Review of 'Peanut Butter,' the new full length LP by Joanna Gruesome

7.7

Peanut Butter

Joanna Gruesome

Over the decades, many indie pop bands have explored the middle ground between harsh noise and sugary sweetness. This characterized genre forefathers like the Ramones and the Jesus & Mary Chain, early pioneers such as Black Tambourine and Tiger Trap, and modern torchbearers the Pains of Being Pure at Heart and Best Coast. So although Joanna Gruesome isn’t doing anything new by contrasting jarring distortion with tuneful pop, it’s hard to think of another band that has presented this dichotomy quite as starkly as the Welsh five-piece.

Peanut Butter is the outfit’s second album, and the follow-up to 2013’s breakthrough effort Weird Sister. The band hasn’t cleaned up its act since then, and this much is instantly made clear by opener “Last Year.” That song storms out of the gate with an aggressive whirlwind of DIY distortion, lightning rhythms and strangled, hardcore-inclined shouting. But the at the 55-second mark, the clouds unexpectedly part — the yells are replaced by sweet vocal harmonies that intone a warm and snuggly melody. It’s blissful, although there are a few atonal chords thrown in along the way that hint at the storminess bubbling beneath the surface.

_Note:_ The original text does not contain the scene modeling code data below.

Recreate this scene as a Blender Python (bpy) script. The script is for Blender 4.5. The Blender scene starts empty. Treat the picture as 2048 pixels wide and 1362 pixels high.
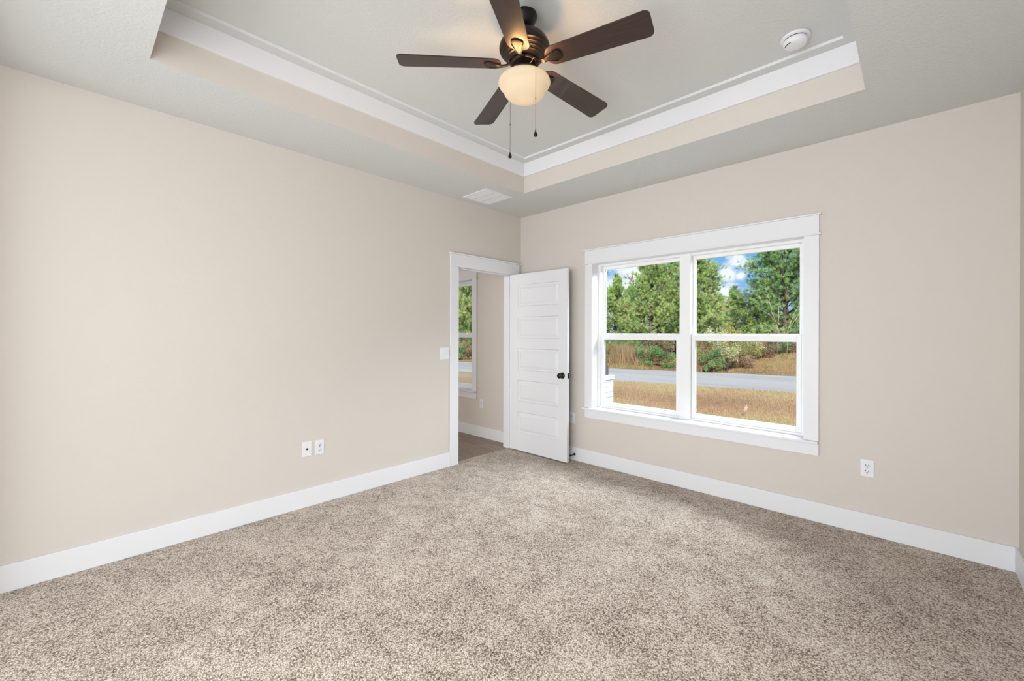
import bpy, math, random
import numpy as np
from mathutils import Vector, Matrix

# ------------------------------------------------------------------ camera
scn = bpy.context.scene
COL = scn.collection
F_PX, YAW, ROLL, CY = 844.62, math.radians(43.708), 0.0028, 666.07
CAM = Vector((3.4362, -3.7444, 1.3594))
FW = Vector((-math.sin(YAW), math.cos(YAW), 0))
RT = Vector((math.cos(YAW), math.sin(YAW), 0))
UP = Vector((0, 0, 1))
R3 = RT*math.cos(ROLL) + UP*math.sin(ROLL)
U3 = UP*math.cos(ROLL) - RT*math.sin(ROLL)
cd = bpy.data.cameras.new('camera')
cam = bpy.data.objects.new('camera', cd); COL.objects.link(cam)
cd.sensor_width = 36; cd.lens = F_PX/2048*36
cd.shift_y = (CY-681)/2048; cd.clip_start = .03; cd.clip_end = 400
m = Matrix((R3, U3, -FW)).transposed().to_4x4(); m.translation = CAM
cam.matrix_world = m
scn.camera = cam

# ------------------------------------------------------------------ exposure
vs = scn.view_settings
scn.display_settings.display_device = 'sRGB'
vs.view_transform = 'Standard'; vs.look = 'None'; vs.gamma = 1; vs.use_curve_mapping = False
vs.exposure = 0.0

def lin(c):
    return tuple(((v/255)/12.92 if v/255 <= .04045 else ((v/255+.055)/1.055)**2.4) for v in c)
def rgba(c): return (*lin(c), 1)

# ------------------------------------------------------------------ node helpers
def new_mat(name):
    mt = bpy.data.materials.new(name); mt.use_nodes = True
    nt = mt.node_tree; nt.nodes.clear()
    out = nt.nodes.new('ShaderNodeOutputMaterial')
    return mt, nt, out
def nd(nt, t, **kw):
    n = nt.nodes.new('ShaderNode'+t)
    for k, v in kw.items():
        if k == 'ins':
            for a, b in v.items(): n.inputs[a].default_value = b
        else: setattr(n, k, v)
    return n
def lk(nt, a, b): nt.links.new(a, b)
def math_(nt, op, a, b=None, c=None, clamp=False):
    n = nt.nodes.new('ShaderNodeMath'); n.operation = op; n.use_clamp = clamp
    for i, v in enumerate((a, b, c)):
        if v is None: continue
        if isinstance(v, (int, float)): n.inputs[i].default_value = v
        else: nt.links.new(v, n.inputs[i])
    return n.outputs[0]
def ramp(nt, fac, stops, interp='LINEAR'):
    r = nt.nodes.new('ShaderNodeValToRGB'); r.color_ramp.interpolation = interp
    els = r.color_ramp.elements
    while len(els) < len(stops): els.new(.5)
    for e, (p, c) in zip(els, stops): e.position = p; e.color = c if len(c) == 4 else (*c, 1)
    nt.links.new(fac, r.inputs[0]); return r.outputs[0]
def mixc(nt, fac, a, b, mode='MIX'):
    n = nt.nodes.new('ShaderNodeMix'); n.data_type = 'RGBA'; n.blend_type = mode
    for s, v in ((n.inputs[0], fac), (n.inputs[6], a), (n.inputs[7], b)):
        if isinstance(v, (int, float)): s.default_value = v
        elif isinstance(v, tuple): s.default_value = v
        else: nt.links.new(v, s)
    return n.outputs[2]

# ------------------------------------------------------------------ world: blue sky with clouds
w = bpy.data.worlds.new('sky'); scn.world = w; w.use_nodes = True
nt = w.node_tree; nt.nodes.clear()
wo = nt.nodes.new('ShaderNodeOutputWorld'); bg = nt.nodes.new('ShaderNodeBackground')
tc = nd(nt, 'TexCoord'); sep = nd(nt, 'SeparateXYZ'); lk(nt, tc.outputs['Generated'], sep.inputs[0])
grad = ramp(nt, sep.outputs[2], [(0.0, rgba((178, 205, 232))), (.12, rgba((128, 180, 228))), (.35, rgba((90, 152, 216))), (1, rgba((60, 118, 190)))])
mp = nd(nt, 'Mapping'); mp.inputs['Scale'].default_value = (1, 1, 1.9); mp.inputs['Location'].default_value = (3.1, .4, .2)
lk(nt, tc.outputs['Generated'], mp.inputs[0])
nz = nd(nt, 'TexNoise', ins={'Scale': 5.5, 'Detail': 7, 'Roughness': .58}); lk(nt, mp.outputs[0], nz.inputs['Vector'])
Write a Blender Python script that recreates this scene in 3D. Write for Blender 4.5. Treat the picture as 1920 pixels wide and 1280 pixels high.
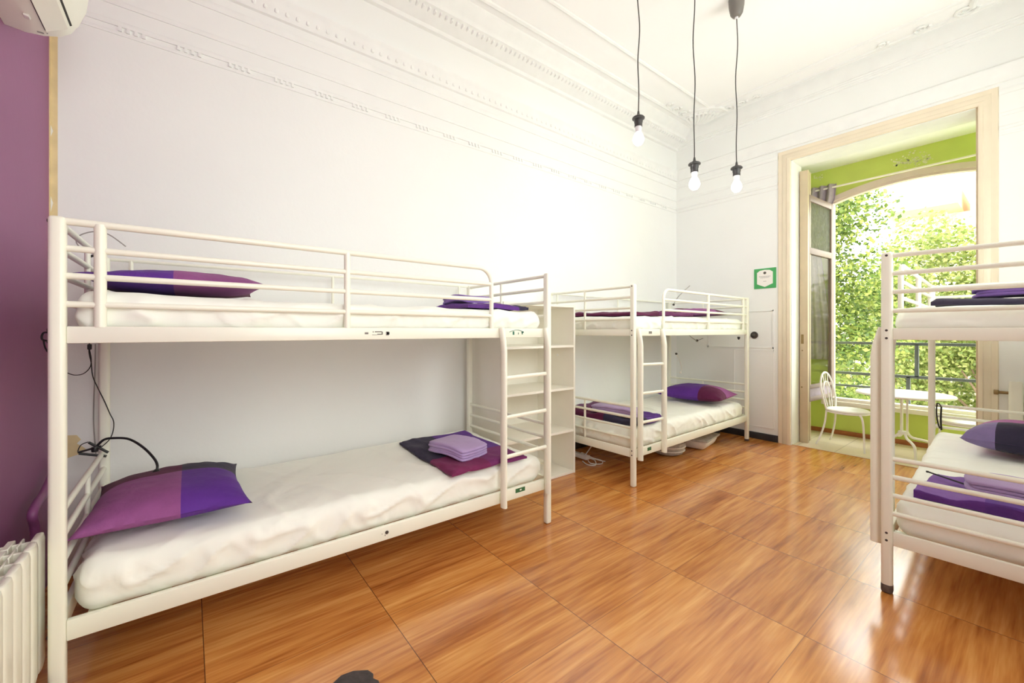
import bpy, bmesh, math, random
from mathutils import Vector, Matrix, noise

# ------------------------------------------------------------------ camera, sky, sun, exposure
for _o in list(bpy.data.objects):
    bpy.data.objects.remove(_o)
SC = bpy.context.scene
COL = SC.collection
F_PX, YAW, HY, CAMZ = 776.0, math.radians(52.05), 620.0, 1.25

cam_d = bpy.data.cameras.new('camera')
cam = bpy.data.objects.new('camera', cam_d)
COL.objects.link(cam)
cam_d.sensor_fit = 'HORIZONTAL'
cam_d.sensor_width = 36.0
cam_d.lens = 36.0 * F_PX / 1920.0
cam_d.shift_y = -(640.0 - HY) / 1920.0
cam_d.clip_start = 0.02
cam_d.clip_end = 300
cam.location = (0, 0, CAMZ)
cam.rotation_euler = (math.radians(90), 0, YAW)
SC.camera = cam

world = bpy.data.worlds.new('sky')
SC.world = world
world.use_nodes = True
bg = world.node_tree.nodes['Background']
bg.inputs['Color'].default_value = (0.965, 0.995, 0.955, 1)
bg.inputs['Strength'].default_value = 8.5

def light(name, kind, loc, rot, energy, color=(1, 1, 1), **kw):
    d = bpy.data.lights.new(name, kind)
    d.energy = energy
    d.color = color
    for k, v in kw.items():
        setattr(d, k, v)
    o = bpy.data.objects.new(name, d)
    o.location = loc
    o.rotation_euler = rot
    COL.objects.link(o)
    return o

light('sun', 'SUN', (0, -5, 12), (math.radians(38), 0, math.radians(-25)), 2.2, (1, 0.95, 0.85), angle=0.02)
# portals only guide sky sampling: gallery window, plus the two added right-wall windows
def portal(name, loc, rot, sx, sy):
    o = light(name, 'AREA', loc, rot, 1.0, shape='RECTANGLE', size=sx, size_y=sy)
    o.data.cycles.is_portal = True
portal('portal_gallery', (-0.87, 6.34, 1.7), (math.radians(-90), 0, 0), 1.6, 2.7)
portal('portal_near', (0.84, 0.60, 1.90), (0, math.radians(90), 0), 2.0, 1.2)
portal('portal_side', (0.84, 3.40, 2.325), (0, math.radians(90), 0), 2.05, 1.3)

SC.view_settings.view_transform = 'Standard'
SC.view_settings.look = 'None'
SC.view_settings.gamma = 1.0
SC.view_settings.use_curve_mapping = False
SC.view_settings.exposure = 0.08
SC.cycles.max_bounces = 14
SC.cycles.diffuse_bounces = 10
SC.cycles.transparent_max_bounces = 24
SC.cycles.use_denoising = True
SC.cycles.sample_clamp_indirect = 8.0

random.seed(7)
PI = math.pi
V = Vector
BULB_W = 6.0

# ------------------------------------------------------------------ materials
def lin(*c):
    return tuple(((v / 255) / 12.92 if v / 255 <= 0.04045 else ((v / 255 + 0.055) / 1.055) ** 2.4) for v in c) + (1,)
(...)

This sets the tone for Peanut Butter, which spends its svelte 22-minute runtime ping-ponging between chirpy twee and searing noise-rock. Often, these styles are starkly juxtaposed: “Honestly Do Yr Worst” begins as doe-eyed pop ditty, but singer Alanna McArdle shifts from a soft coo to a shout 41 seconds in. Occasionally, the band’s handiwork is a little more subtle, as “Crayon” deftly glides between angular dissonance and soothing melodic resolution. Closer “Hey! I Wanna Be Yr Best Friend” is the quietest and prettiest song of the bunch, but you half expect its looping, cyclical riff to explode with fuzz at any moment.

With so much ferocity and beauty packed into such a short album, this brand of Peanut Butter is slightly hard to digest. Only one song passes the three-minute mark (with most cuts hovering around two minutes or less), meaning that the hooks often breeze by before sufficiently worming themselves into the listener’s brain. It’s a restless style that makes for an exhausting listening experience.

But that’s all part of the thrill of Peanut Butter. Much like the food it’s named after, the album’s appeal isn’t that it’s salty or that it’s sweet — it’s that it manages to be both at the same time.